Nakoma Brook in the area where the Pilgrim Pipelines propose to cross
In Rockland County, the proposed route would also threaten the watershed of the Nakoma Brook, an important tributary of the Ramapo River which flows east into the Village of Sloatsburg, past homes and community athletic fields before entering the Ramapo River less than 1 ½ miles upstream of the public water supply wells in Torne Valley.
The pipelines route would also pass between Cranberry and Potake Lakes in the Ramapo Mountains. Suez Water New York owns Potake Lake which releases water via a pipe into Nakoma Brook. This augments the flow of water in the Ramapo River attempting to achieve DEC flow requirements of at least 8 million gallons a day at the USGS gaging station in Hillburn. This is an issue usually in the summer.
The average flow of the Ramapo River is 110 million gallons a day.
The rush to pump the remaining “dirty” oil deposits out of the ground releasing more CO2 and other greenhouse gases will act to make the climate warmer still, with even more intense storms and rising ocean levels.
We need instead to be lowering our use of fossil fuels as quickly as possible over to solar, wind, geothermal etc., with advanced conservation.
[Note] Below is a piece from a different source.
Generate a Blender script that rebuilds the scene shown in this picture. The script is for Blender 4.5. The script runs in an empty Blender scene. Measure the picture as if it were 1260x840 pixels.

Currently, The world is belatedly dealing with climate change at the conference underway in Paris.
For towns in Rockland County that are currently threatened by daily crude-by-rail traffic and which are also in the path of the proposed pipelines, approval of the pipelines will exponentially increase the risks they face. The pipelines would not replace the trains or the barges on the Hudson. It will increase the dangers.
Since the DEC is responsible for protecting New York rivers, tributaries, wetlands and other environmental resources, the DEC, not the Thruway Authority, has the expertise to guide the environmental review of this project.
Six New York counties and 29 towns will be impacted by these pipelines. New Jersey should be at the table also. There may also be some other legal means to halt this alarming project.